------ DATASET EXCERPTS ------
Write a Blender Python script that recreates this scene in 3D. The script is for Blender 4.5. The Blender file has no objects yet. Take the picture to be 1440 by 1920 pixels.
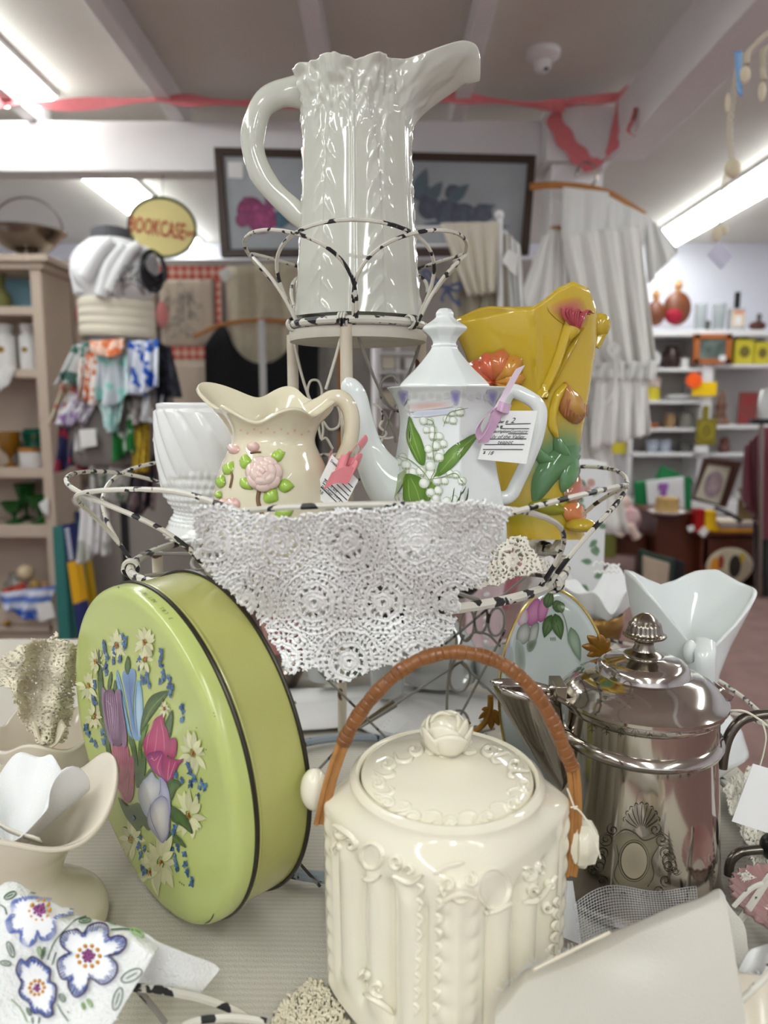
import bpy, math, random
import numpy as np
from mathutils import Vector
from mathutils.bvhtree import BVHTree

SC = bpy.context.scene
COL = SC.collection
PI = math.pi
# ------------------------------------------------------------------ camera
FPX = 1387.0
TH = math.radians(7.93)
EYE = np.array([0.0, 0.0, 1.15])
cam_data = bpy.data.cameras.new('camera')
cam_data.sensor_fit = 'VERTICAL'
cam_data.sensor_height = 36.0
cam_data.lens = 26.0
cam_data.clip_start = 0.02
cam_data.dof.use_dof = True
cam_data.dof.focus_distance = 0.62
cam_data.dof.aperture_fstop = 5.2
cam = bpy.data.objects.new('camera', cam_data)
cam.location = EYE
cam.rotation_euler = (PI / 2 - TH, 0, 0)
COL.objects.link(cam)
SC.camera = cam
# ------------------------------------------------------------------ world and exposure
world = bpy.data.worlds.new('world')
SC.world = world
world.use_nodes = True
world.node_tree.nodes['Background'].inputs[0].default_value = (0.75, 0.8, 0.9, 1)
world.node_tree.nodes['Background'].inputs[1].default_value = 0.25
SC.view_settings.view_transform = 'Standard'
SC.view_settings.look = 'None'
SC.view_settings.gamma = 1.0
SC.view_settings.use_curve_mapping = False
SC.view_settings.exposure = 0.62
LAMP = 11.0           # emission strength of the ceiling tubes
try:
    SC.cycles.use_denoising = True
    SC.cycles.max_bounces = 12
    SC.cycles.transparent_max_bounces = 12
    SC.cycles.sample_clamp_indirect = 6.0
    SC.cycles.caustics_reflective = False
    SC.cycles.caustics_refractive = False
except Exception:
    pass

# ------------------------------------------------------------------ pixel rays (1440 x 1920 photograph)
FW = np.array([0, math.cos(TH), -math.sin(TH)])
UP = np.array([0, math.sin(TH), math.cos(TH)])
RT = np.array([1.0, 0, 0])
def ray(px, py):
    return FW + RT * ((px - 720) / FPX) + UP * ((960 - py) / FPX)
def aty(px, py, Y):
    d = ray(px, py); return EYE + d * (Y / d[1])
def atz(px, py, Z):
    d = ray(px, py); return EYE + d * ((Z - EYE[2]) / d[2])
def mpp(p):
    return float((np.asarray(p) - EYE) @ FW) / FPX
def A(*a): return np.array(a, float)

# ------------------------------------------------------------------ materials
def S(r, g, b):
    f = lambda c: (c / 255 / 12.92) if c <= 10 else ((c / 255 + 0.055) / 1.055) ** 2.4
    return (f(r), f(g), f(b))
MATS = {}
def M(name, col=None, rough=0.5, metal=0.0, coat=0.0, noise=None, bump=None, trans=0.0, emit=0.0, alpha=1.0,
      vcol=False, sheen=0.0, ior=1.45, sss=0.0, col2=None, spots=None, wave=None, spec=0.5):
    if name in MATS: return MATS[name]
    m = bpy.data.materials.new(name); m.use_nodes = True
    nt = m.node_tree; b = nt.nodes['Principled BSDF']; L = nt.links.new
    I = b.inputs
    c = tuple(col or (0.8, 0.8, 0.8))[:3]
    I['Base Color'].default_value = c + (1,)
    I['Roughness'].default_value = rough; I['Metallic'].default_value = metal
    I['Coat Weight'].default_value = coat; I['Coat Roughness'].default_value = 0.04
    I['Transmission Weight'].default_value = trans; I['IOR'].default_value = ior
    I['Alpha'].default_value = alpha; I['Specular IOR Level'].default_value = spec
    if sheen: I['Sheen Weight'].default_value = sheen
    if sss:
        I['Subsurface Weight'].default_value = sss
        I['Subsurface Radius'].default_value = (0.01, 0.008, 0.006); I['Subsurface Scale'].default_value = 0.5
    if emit:
        I['Emission Color'].default_value = c + (1,); I['Emission Strength'].default_value = emit
    tc = nt.nodes.new('ShaderNodeTexCoord')
    src = None
    if vcol:
        a = nt.nodes.new('ShaderNodeAttribute'); a.attribute_name = 'Col'; src = a.outputs['Color']
    def mixc(fac, base, other):
        mx = nt.nodes.new('ShaderNodeMix'); mx.data_type = 'RGBA'
        L(fac, mx.inputs[0])
        if base is None: mx.inputs[6].default_value = c + (1,)
        else: L(base, mx.inputs[6])
        mx.inputs[7].default_value = tuple(other)[:3] + (1,)
        return mx.outputs[2]
    if noise:   # (scale, amount): soft mottling towards col2 or a darker shade
        n = nt.nodes.new('ShaderNodeTexNoise'); n.inputs['Scale'].default_value = noise[0]; n.inputs['Detail'].default_value = 4
        L(tc.outputs['Object'], n.inputs['Vector'])
        r = nt.nodes.new('ShaderNodeMapRange'); r.inputs[1].default_value = 0.35; r.inputs[2].default_value = 0.7; r.inputs[4].default_value = noise[1]
        L(n.outputs['Fac'], r.inputs[0])
        src = mixc(r.outputs[0], src, col2 or tuple(x * 0.55 for x in c))
    if spots:   # (scale, threshold, colour): chipped paint, rust
        n = nt.nodes.new('ShaderNodeTexNoise'); n.inputs['Scale'].default_value = spots[0]; n.inputs['Detail'].default_value = 2
        L(tc.outputs['Object'], n.inputs['Vector'])
        r = nt.nodes.new('ShaderNodeMapRange'); r.inputs[1].default_value = spots[1]; r.inputs[2].default_value = spots[1] + 0.02
        L(n.outputs['Fac'], r.inputs[0])
        src = mixc(r.outputs[0], src, spots[2])
    if wave:    # (scale, axis, amount, colour): woven ribs or stripes
        w = nt.nodes.new('ShaderNodeTexWave'); w.inputs['Scale'].default_value = wave[0]; w.bands_direction = wave[1]
        w.inputs['Distortion'].default_value = 0.6
        L(tc.outputs['Object'], w.inputs['Vector'])
        r = nt.nodes.new('ShaderNodeMath'); r.operation = 'MULTIPLY'; r.inputs[1].default_value = wave[2]; L(w.outputs['Fac'], r.inputs[0])
        src = mixc(r.outputs[0], src, wave[3])
    if src is not None:
        L(src, I['Base Color'])
        if emit and vcol: L(src, I['Emission Color'])
    if bump:    # (scale, strength)
        n = nt.nodes.new('ShaderNodeTexNoise'); n.inputs['Scale'].default_value = bump[0]; n.inputs['Detail'].default_value = 3
        L(tc.outputs['Object'], n.inputs['Vector'])
        bp = nt.nodes.new('ShaderNodeBump'); bp.inputs['Strength'].default_value = bump[1]; bp.inputs['Distance'].default_value = 0.002
        L(n.outputs['Fac'], bp.inputs['Height']); L(bp.outputs[0], I['Normal'])
    MATS[name] = m
    return m

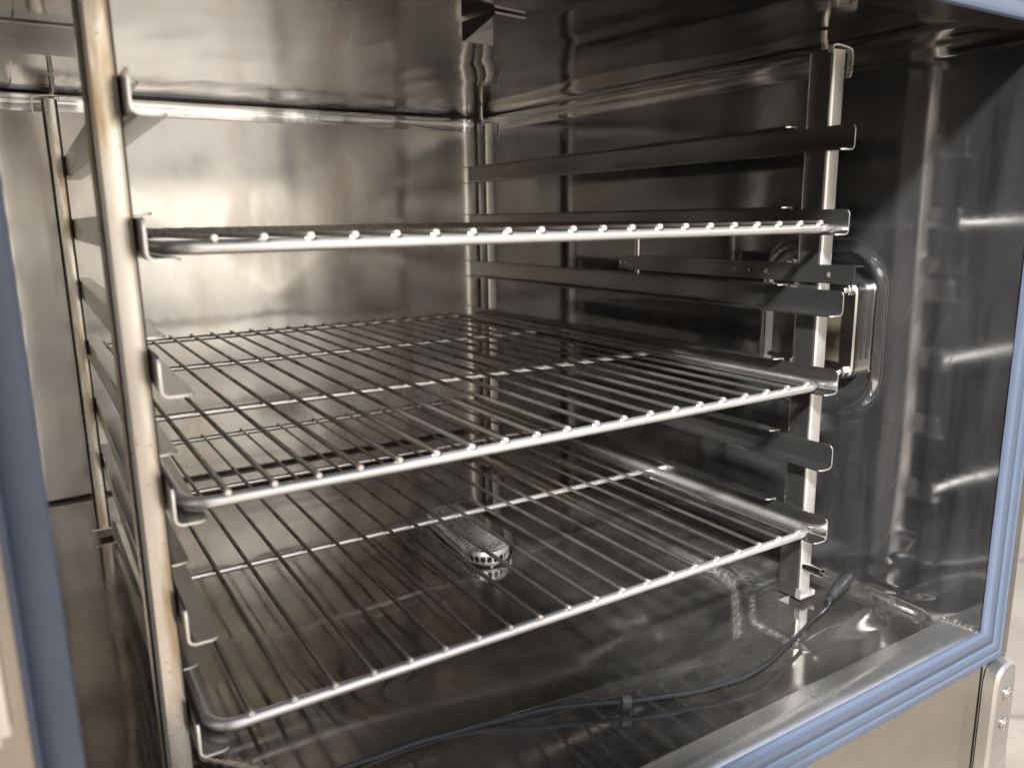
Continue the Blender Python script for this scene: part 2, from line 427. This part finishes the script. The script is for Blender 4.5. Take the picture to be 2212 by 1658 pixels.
------
[GOAL OF THE EXERCISE] Write out the records above exactly as they stand, leaving out every picture.

[CORRECT ANSWER]
Write a Blender Python script that recreates this scene in 3D. The script is for Blender 4.5. The Blender file has no objects yet. Take the picture to be 1440 by 1920 pixels.
import bpy, math, random
import numpy as np
from mathutils import Vector
from mathutils.bvhtree import BVHTree

SC = bpy.context.scene
COL = SC.collection
PI = math.pi
# ------------------------------------------------------------------ camera
FPX = 1387.0
TH = math.radians(7.93)
EYE = np.array([0.0, 0.0, 1.15])
cam_data = bpy.data.cameras.new('camera')
cam_data.sensor_fit = 'VERTICAL'
cam_data.sensor_height = 36.0
cam_data.lens = 26.0
cam_data.clip_start = 0.02
cam_data.dof.use_dof = True
cam_data.dof.focus_distance = 0.62
cam_data.dof.aperture_fstop = 5.2
cam = bpy.data.objects.new('camera', cam_data)
cam.location = EYE
cam.rotation_euler = (PI / 2 - TH, 0, 0)
COL.objects.link(cam)
SC.camera = cam
# ------------------------------------------------------------------ world and exposure
world = bpy.data.worlds.new('world')
SC.world = world
world.use_nodes = True
world.node_tree.nodes['Background'].inputs[0].default_value = (0.75, 0.8, 0.9, 1)
world.node_tree.nodes['Background'].inputs[1].default_value = 0.25
SC.view_settings.view_transform = 'Standard'
SC.view_settings.look = 'None'
SC.view_settings.gamma = 1.0
SC.view_settings.use_curve_mapping = False
SC.view_settings.exposure = 0.62
LAMP = 11.0           # emission strength of the ceiling tubes
try:
    SC.cycles.use_denoising = True
    SC.cycles.max_bounces = 12
    SC.cycles.transparent_max_bounces = 12
    SC.cycles.sample_clamp_indirect = 6.0
    SC.cycles.caustics_reflective = False
    SC.cycles.caustics_refractive = False
except Exception:
    pass

# ------------------------------------------------------------------ pixel rays (1440 x 1920 photograph)
FW = np.array([0, math.cos(TH), -math.sin(TH)])
UP = np.array([0, math.sin(TH), math.cos(TH)])
RT = np.array([1.0, 0, 0])
def ray(px, py):
    return FW + RT * ((px - 720) / FPX) + UP * ((960 - py) / FPX)
def aty(px, py, Y):
    d = ray(px, py); return EYE + d * (Y / d[1])
def atz(px, py, Z):
    d = ray(px, py); return EYE + d * ((Z - EYE[2]) / d[2])
def mpp(p):
    return float((np.asarray(p) - EYE) @ FW) / FPX
def A(*a): return np.array(a, float)

# ------------------------------------------------------------------ materials
def S(r, g, b):
    f = lambda c: (c / 255 / 12.92) if c <= 10 else ((c / 255 + 0.055) / 1.055) ** 2.4
    return (f(r), f(g), f(b))
MATS = {}
def M(name, col=None, rough=0.5, metal=0.0, coat=0.0, noise=None, bump=None, trans=0.0, emit=0.0, alpha=1.0,
      vcol=False, sheen=0.0, ior=1.45, sss=0.0, col2=None, spots=None, wave=None, spec=0.5):
    if name in MATS: return MATS[name]
    m = bpy.data.materials.new(name); m.use_nodes = True
    nt = m.node_tree; b = nt.nodes['Principled BSDF']; L = nt.links.new
    I = b.inputs
    c = tuple(col or (0.8, 0.8, 0.8))[:3]
    I['Base Color'].default_value = c + (1,)
    I['Roughness'].default_value = rough; I['Metallic'].default_value = metal
    I['Coat Weight'].default_value = coat; I['Coat Roughness'].default_value = 0.04
    I['Transmission Weight'].default_value = trans; I['IOR'].default_value = ior
    I['Alpha'].default_value = alpha; I['Specular IOR Level'].default_value = spec
    if sheen: I['Sheen Weight'].default_value = sheen
    if sss:
        I['Subsurface Weight'].default_value = sss
        I['Subsurface Radius'].default_value = (0.01, 0.008, 0.006); I['Subsurface Scale'].default_value = 0.5
    if emit:
        I['Emission Color'].default_value = c + (1,); I['Emission Strength'].default_value = emit
    tc = nt.nodes.new('ShaderNodeTexCoord')
    src = None
    if vcol:
        a = nt.nodes.new('ShaderNodeAttribute'); a.attribute_name = 'Col'; src = a.outputs['Color']
    def mixc(fac, base, other):
        mx = nt.nodes.new('ShaderNodeMix'); mx.data_type = 'RGBA'
        L(fac, mx.inputs[0])
        if base is None: mx.inputs[6].default_value = c + (1,)
        else: L(base, mx.inputs[6])
        mx.inputs[7].default_value = tuple(other)[:3] + (1,)
        return mx.outputs[2]
    if noise:   # (scale, amount): soft mottling towards col2 or a darker shade
        n = nt.nodes.new('ShaderNodeTexNoise'); n.inputs['Scale'].default_value = noise[0]; n.inputs['Detail'].default_value = 4
        L(tc.outputs['Object'], n.inputs['Vector'])
        r = nt.nodes.new('ShaderNodeMapRange'); r.inputs[1].default_value = 0.35; r.inputs[2].default_value = 0.7; r.inputs[4].default_value = noise[1]
        L(n.outputs['Fac'], r.inputs[0])
        src = mixc(r.outputs[0], src, col2 or tuple(x * 0.55 for x in c))
    if spots:   # (scale, threshold, colour): chipped paint, rust
        n = nt.nodes.new('ShaderNodeTexNoise'); n.inputs['Scale'].default_value = spots[0]; n.inputs['Detail'].default_value = 2
        L(tc.outputs['Object'], n.inputs['Vector'])
        r = nt.nodes.new('ShaderNodeMapRange'); r.inputs[1].default_value = spots[1]; r.inputs[2].default_value = spots[1] + 0.02
        L(n.outputs['Fac'], r.inputs[0])
        src = mixc(r.outputs[0], src, spots[2])
    if wave:    # (scale, axis, amount, colour): woven ribs or stripes
        w = nt.nodes.new('ShaderNodeTexWave'); w.inputs['Scale'].default_value = wave[0]; w.bands_direction = wave[1]
        w.inputs['Distortion'].default_value = 0.6
        L(tc.outputs['Object'], w.inputs['Vector'])
        r = nt.nodes.new('ShaderNodeMath'); r.operation = 'MULTIPLY'; r.inputs[1].default_value = wave[2]; L(w.outputs['Fac'], r.inputs[0])
        src = mixc(r.outputs[0], src, wave[3])
    if src is not None:
        L(src, I['Base Color'])
        if emit and vcol: L(src, I['Emission Color'])
    if bump:    # (scale, strength)
        n = nt.nodes.new('ShaderNodeTexNoise'); n.inputs['Scale'].default_value = bump[0]; n.inputs['Detail'].default_value = 3
        L(tc.outputs['Object'], n.inputs['Vector'])
        bp = nt.nodes.new('ShaderNodeBump'); bp.inputs['Strength'].default_value = bump[1]; bp.inputs['Distance'].default_value = 0.002
        L(n.outputs['Fac'], bp.inputs['Height']); L(bp.outputs[0], I['Normal'])
    MATS[name] = m
    return m

Continue the Blender Python script for this scene: part 2, from line 427. This part finishes the script. The script is for Blender 4.5. Take the picture to be 2212 by 1658 pixels.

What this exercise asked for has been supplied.